Государство как должник: могут ли инструменты суверенного дефолта спасти бизнес?
В масштабе бизнеса роль государства играет юридическое лицо. Параллели очевидны: у страны — население, у компании — сотрудники, у суверена — казна, у юридического лица — капитал. В обоих случаях не исключена вероятность дефолтов, но — тут важное отличие — их последствия существенно различаются. В случае финансовой несостоятельности государства мировое сообщество не требует его уничтожения. А подавляющее большинство банкротств юридических лиц в российских реалиях завершается ликвидацией компаний. Последние борются за выживание как могут, не всегда цивилизованно: по этой причине возникает множество «серых» схем, появляются фиктивные держатели активов (так называемые «соломенные человечки»).

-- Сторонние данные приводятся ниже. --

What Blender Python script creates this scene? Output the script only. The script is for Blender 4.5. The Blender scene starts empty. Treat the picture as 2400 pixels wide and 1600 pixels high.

Спикеры юридического форума, организованного FСongress, на сессии «Wonderland*»: инструменты суверенного дефолта для ординарных банкротств» искали ответ на вопрос: применимы ли для банкротств юридических лиц инструменты суверенного дефолта, ставшие спасением для стран-банкротов в разные исторические периоды? Мнения разделились: часть спикеров поддержала тезис о том, что инструменты выхода из суверенного дефолта эффективны и могут быть применимы в ординарных банкротствах, другие опровергали это, ссылаясь на несопоставимость масштабов.
Государство как юрлицо
Юлия Литовцева, партнер «Пепеляев Групп», вспомнила, как во времена Великой французской революции в конце XVIII века страну захлестнули внутренние политические и экономические проблемы, которые привели к ее банкротству. Для выхода из кризиса были изобретены новые финансовые инструменты. Во-первых, была придумана новая валюта — ассигнаты. Внешние кредиторы могли использовать их по номиналу, равному размеру долга, для приобретения земель по акционной цене (то есть с большим дисконтом). Во-вторых, долг тех, с кем не удалось рассчитаться с помощью ассигнатов, переводился в вечный. Это означало, что Франция такой долг признавала, не отказывалась от него, но предлагала минимальные выплаты в течение года. Юлия Литовцева полагает, что вышеописанные инструменты не потеряли актуальности и могут использоваться банкротящимися бизнесами.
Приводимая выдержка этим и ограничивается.